Saturday, May 24, 2008

Background

Everyone who has ever done a triathlon knows of the Hawaii Ironman. The annual highlights package always shows the best of our sport - the men and women having their greatest days and winning the event or their age group, through to the people who survive the day trying to get to that finish line inside the midnight cut off.



Many a tear has been shed watching those annual highlights packages - watching fantastic images of Julie Moss, Bob Jordan and the unbelievable crawl for 4th spot in 1997 between the two female pros along the finishing carpet.



I have always wanted to be out there - experiencing the most famous triathlon in the world - and after recovering from stress fractures in the late 1990's, took up the sport again in 2000, did my first half ironman in October 2001 and did my first Ironman at Forster in 2002. I finished in the darkeness with my glow stick in 13.00.52 and it was one of the most memorable and satisfying days of my life.

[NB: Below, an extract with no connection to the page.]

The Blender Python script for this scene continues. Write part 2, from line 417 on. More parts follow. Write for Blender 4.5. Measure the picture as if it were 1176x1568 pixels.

I have subsequently done a further 11 ironmans and (eventually) improved that PB set at Forster in 2002 at my 12th ironman in Western Australia - where I finished in 11.52.44.



There are two ways of getting into the Hawaii Ironman - being incredibly good and finishing in the first few in your age group at an Ironman event - or being incredibly lucky and being drawn in the annual lottery process for 200 spots (150 to US citizens and 50 for the rest of the world).

On 16 April, the opportunity to fulfill a dream came true when my name was selected in the ironman lottery. This was the first year I applied. This blog details my thoughts and progress towards competing at Kona on 11 October - and on living the dream.